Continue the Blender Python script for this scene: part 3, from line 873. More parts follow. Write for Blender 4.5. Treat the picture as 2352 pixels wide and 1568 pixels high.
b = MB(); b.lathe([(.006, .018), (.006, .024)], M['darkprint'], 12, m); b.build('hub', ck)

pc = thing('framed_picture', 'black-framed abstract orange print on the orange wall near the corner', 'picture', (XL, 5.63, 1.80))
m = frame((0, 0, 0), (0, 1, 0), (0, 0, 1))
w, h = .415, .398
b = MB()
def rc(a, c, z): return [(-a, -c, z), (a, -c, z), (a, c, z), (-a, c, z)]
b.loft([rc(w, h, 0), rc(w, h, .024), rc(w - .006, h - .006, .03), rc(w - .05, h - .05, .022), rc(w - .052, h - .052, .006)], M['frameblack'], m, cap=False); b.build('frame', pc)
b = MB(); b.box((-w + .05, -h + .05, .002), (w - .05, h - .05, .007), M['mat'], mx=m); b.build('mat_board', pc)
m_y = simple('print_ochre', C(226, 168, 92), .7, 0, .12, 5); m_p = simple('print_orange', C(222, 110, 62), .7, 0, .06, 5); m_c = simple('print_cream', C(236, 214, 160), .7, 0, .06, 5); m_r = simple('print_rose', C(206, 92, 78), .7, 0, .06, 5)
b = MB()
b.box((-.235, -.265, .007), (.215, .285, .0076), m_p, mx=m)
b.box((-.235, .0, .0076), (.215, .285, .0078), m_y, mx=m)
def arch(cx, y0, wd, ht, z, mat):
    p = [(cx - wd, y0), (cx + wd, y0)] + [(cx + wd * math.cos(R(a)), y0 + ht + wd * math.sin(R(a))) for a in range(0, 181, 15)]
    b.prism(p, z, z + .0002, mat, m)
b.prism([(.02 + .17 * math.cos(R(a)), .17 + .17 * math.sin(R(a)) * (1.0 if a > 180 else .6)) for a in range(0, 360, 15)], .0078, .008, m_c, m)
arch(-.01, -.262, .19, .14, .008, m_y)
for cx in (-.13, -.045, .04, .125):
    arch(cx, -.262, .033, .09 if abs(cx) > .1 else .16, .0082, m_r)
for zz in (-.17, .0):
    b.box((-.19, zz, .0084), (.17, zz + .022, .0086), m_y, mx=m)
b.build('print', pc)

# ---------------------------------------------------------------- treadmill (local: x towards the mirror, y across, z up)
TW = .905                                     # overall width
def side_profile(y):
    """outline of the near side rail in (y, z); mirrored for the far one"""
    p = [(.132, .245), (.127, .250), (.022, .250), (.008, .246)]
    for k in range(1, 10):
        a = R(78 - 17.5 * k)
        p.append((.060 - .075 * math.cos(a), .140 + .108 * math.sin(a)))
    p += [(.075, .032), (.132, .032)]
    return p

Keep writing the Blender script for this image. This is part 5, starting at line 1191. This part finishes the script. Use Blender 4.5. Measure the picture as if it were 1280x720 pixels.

---------------

* WORK TO BE COMPLETED:
From the data, pick out every line that includes "this".

* TASK RESPONSE:
Continue the Blender Python script for this scene: part 3, from line 873. More parts follow. Write for Blender 4.5. Treat the picture as 2352 pixels wide and 1568 pixels high.
Keep writing the Blender script for this image. This is part 5, starting at line 1191. This part finishes the script. Use Blender 4.5. Measure the picture as if it were 1280x720 pixels.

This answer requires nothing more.